- Set problem -
From the listing below, extract every line in which the word "scene" appears.

- Material -
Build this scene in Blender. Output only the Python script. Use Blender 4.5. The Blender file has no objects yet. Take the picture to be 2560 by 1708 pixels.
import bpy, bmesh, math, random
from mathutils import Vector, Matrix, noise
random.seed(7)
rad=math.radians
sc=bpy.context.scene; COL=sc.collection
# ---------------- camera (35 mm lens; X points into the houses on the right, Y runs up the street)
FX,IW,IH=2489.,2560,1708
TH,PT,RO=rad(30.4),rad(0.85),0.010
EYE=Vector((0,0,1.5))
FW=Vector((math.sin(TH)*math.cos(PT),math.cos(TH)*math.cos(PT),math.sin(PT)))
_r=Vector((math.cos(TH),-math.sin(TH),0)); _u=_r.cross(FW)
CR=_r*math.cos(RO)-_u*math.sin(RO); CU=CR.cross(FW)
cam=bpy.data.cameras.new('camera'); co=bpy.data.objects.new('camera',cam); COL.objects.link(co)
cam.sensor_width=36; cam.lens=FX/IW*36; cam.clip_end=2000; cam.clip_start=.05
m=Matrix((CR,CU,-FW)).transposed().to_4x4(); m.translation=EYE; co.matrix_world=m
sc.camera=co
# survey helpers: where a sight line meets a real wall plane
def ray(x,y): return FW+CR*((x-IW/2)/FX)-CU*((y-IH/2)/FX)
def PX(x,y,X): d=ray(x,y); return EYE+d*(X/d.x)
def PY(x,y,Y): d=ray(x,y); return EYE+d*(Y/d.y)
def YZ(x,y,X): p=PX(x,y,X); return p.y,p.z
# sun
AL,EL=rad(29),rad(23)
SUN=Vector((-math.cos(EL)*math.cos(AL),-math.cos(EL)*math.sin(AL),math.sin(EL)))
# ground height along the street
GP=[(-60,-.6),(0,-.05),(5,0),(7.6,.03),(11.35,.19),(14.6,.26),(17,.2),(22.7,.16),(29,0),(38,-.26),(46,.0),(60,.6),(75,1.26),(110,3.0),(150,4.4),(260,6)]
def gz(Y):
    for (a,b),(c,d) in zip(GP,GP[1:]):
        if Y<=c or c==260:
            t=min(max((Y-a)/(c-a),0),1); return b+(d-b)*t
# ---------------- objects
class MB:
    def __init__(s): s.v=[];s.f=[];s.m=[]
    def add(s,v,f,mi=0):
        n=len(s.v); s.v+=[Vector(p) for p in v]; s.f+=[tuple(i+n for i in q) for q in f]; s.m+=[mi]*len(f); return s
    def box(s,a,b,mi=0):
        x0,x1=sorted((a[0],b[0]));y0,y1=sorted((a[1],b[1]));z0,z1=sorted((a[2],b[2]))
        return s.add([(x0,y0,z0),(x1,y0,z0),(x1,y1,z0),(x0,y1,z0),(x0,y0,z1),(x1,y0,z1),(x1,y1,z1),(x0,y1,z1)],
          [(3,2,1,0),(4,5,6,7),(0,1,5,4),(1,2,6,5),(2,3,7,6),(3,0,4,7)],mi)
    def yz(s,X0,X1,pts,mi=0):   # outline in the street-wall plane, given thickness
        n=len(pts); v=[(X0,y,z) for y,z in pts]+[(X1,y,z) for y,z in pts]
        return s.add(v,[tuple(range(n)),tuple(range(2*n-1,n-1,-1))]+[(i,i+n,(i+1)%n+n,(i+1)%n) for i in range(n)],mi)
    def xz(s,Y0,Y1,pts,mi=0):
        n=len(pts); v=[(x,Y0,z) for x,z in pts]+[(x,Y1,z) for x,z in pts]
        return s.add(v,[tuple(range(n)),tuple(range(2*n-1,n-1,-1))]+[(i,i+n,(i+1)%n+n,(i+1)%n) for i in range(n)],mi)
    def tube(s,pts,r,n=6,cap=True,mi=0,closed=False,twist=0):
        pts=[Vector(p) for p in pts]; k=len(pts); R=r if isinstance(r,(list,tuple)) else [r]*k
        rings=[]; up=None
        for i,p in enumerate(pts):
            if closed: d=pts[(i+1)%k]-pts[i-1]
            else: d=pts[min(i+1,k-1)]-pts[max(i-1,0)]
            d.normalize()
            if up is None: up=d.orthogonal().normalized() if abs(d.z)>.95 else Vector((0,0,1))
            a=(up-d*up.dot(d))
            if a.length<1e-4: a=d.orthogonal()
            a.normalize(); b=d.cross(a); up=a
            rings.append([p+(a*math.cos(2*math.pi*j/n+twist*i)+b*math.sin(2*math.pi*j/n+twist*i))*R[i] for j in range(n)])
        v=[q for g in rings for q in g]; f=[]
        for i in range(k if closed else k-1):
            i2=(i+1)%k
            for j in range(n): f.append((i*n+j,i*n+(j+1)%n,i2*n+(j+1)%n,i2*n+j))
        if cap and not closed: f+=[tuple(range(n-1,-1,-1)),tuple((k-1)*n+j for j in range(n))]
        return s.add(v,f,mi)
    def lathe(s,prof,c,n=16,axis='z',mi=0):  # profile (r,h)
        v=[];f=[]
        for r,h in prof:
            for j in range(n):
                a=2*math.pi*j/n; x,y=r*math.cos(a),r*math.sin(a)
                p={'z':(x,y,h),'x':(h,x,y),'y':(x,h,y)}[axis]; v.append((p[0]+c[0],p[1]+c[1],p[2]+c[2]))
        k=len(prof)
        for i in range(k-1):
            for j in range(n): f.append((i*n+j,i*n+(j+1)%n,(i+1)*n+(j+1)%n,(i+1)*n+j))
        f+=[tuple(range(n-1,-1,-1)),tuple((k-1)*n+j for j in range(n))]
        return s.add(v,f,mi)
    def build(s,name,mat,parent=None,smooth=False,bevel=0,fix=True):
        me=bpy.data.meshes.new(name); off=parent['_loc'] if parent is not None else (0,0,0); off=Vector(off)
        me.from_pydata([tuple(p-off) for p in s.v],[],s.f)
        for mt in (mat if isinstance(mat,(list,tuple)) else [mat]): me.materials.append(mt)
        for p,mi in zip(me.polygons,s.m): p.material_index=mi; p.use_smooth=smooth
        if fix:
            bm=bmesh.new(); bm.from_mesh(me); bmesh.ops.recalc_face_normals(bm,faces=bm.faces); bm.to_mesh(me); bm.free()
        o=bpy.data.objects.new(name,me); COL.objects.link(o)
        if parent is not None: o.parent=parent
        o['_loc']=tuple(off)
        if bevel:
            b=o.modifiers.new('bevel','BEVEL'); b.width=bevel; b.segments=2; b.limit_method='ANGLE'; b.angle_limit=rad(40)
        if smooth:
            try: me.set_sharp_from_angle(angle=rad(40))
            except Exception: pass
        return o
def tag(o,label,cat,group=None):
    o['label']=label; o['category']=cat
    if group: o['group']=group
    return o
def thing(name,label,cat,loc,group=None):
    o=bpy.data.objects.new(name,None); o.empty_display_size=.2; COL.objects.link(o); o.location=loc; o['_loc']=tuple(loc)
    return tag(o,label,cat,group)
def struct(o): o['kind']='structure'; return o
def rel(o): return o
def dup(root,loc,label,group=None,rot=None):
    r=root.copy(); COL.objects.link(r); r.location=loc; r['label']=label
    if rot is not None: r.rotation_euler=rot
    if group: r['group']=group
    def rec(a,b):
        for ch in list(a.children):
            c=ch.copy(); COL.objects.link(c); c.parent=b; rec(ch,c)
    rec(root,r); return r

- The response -
Build this scene in Blender. Output only the Python script. Use Blender 4.5. The Blender file has no objects yet. Take the picture to be 2560 by 1708 pixels.
sc=bpy.context.scene; COL=sc.collection